次に、昭和55年設立の二戸市立浄法寺歴史民俗資料館を訪問。二戸市教育委員会の鈴木氏、野辺地氏、資料館長の中村氏にお話を伺いました。平成18年に、浄法寺漆として知られる浄法寺町は二戸市に合併されました。国産の漆はとても希少ですが、令和元年には、国内で流通する国産生漆の約75%を二戸市が生産しています。漆の木は数年しか持たないので、市有地を活用し、漆の林づくりサポート事業を、漆苗の生産から育成管理、漆搔職人の育成や漆器の生産販売まで一貫で二戸市が行っています。この資料館の収蔵庫には、主に浄法寺町内で用いられてきた漆掻関係・木地師関係・塗師関係の用具など約3,800点が収蔵されています。この収集は、浄法寺の漆掻きと浄法寺塗の全貌を網羅しており、浄法寺通りで生業として繁栄した漆掻き及び浄法寺塗の実態と変遷を理解する上で重要なものだとされており、重要有形民俗文化財に指定され、また令和2年にこれらの取り組みが「日本遺産認定」「ユネスコ無形文化財遺産登録」につながりました。これらの収蔵品を保護しながら、どのように活用していくかが課題です。

 

最後に、滴生舎を訪ね、二戸市浄法寺総合支所次長兼漆産業課の田口氏、小田島氏から漆の生産工程や二戸市の漆産業関連の取り組みについてお話を伺いました。国宝・重要文化財で使用する漆について、平成27年に文科省から国産漆の使用の通知を受けたことにより、国産漆の需要が増加。漆の器ができるまで、漆の林づくりのほか、うるし掻き職人、塗師、木地師など、たくさんの工程があり職人が必要であるため、漆の原木の管理や後継者の人材育成などが急務です。最近は全国の若い世代より、漆掻きに携わりたいと訪ねてくる人も増えているそうです。

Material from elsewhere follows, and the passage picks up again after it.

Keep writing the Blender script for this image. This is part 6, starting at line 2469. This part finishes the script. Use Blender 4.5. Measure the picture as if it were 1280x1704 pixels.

漆は新しい芽が出てから漆掻きができるようになるまで、15~20年もの時間をかけて木を育て、たった1シーズンで漆を掻ききったら切り倒すそうです。切り倒したところから萌芽が出てまたその芽が育ち、漆が取れるようになるまでまた10年ほどかかるため、漆の原木不足が懸念されています。そのため、持続可能な漆林の育成に取り組んでおられます。ここでは漆器の販売も行われているため、参加者は漆器の手触りを確認しながら、各々気に入った漆器をお土産に買い求めていました。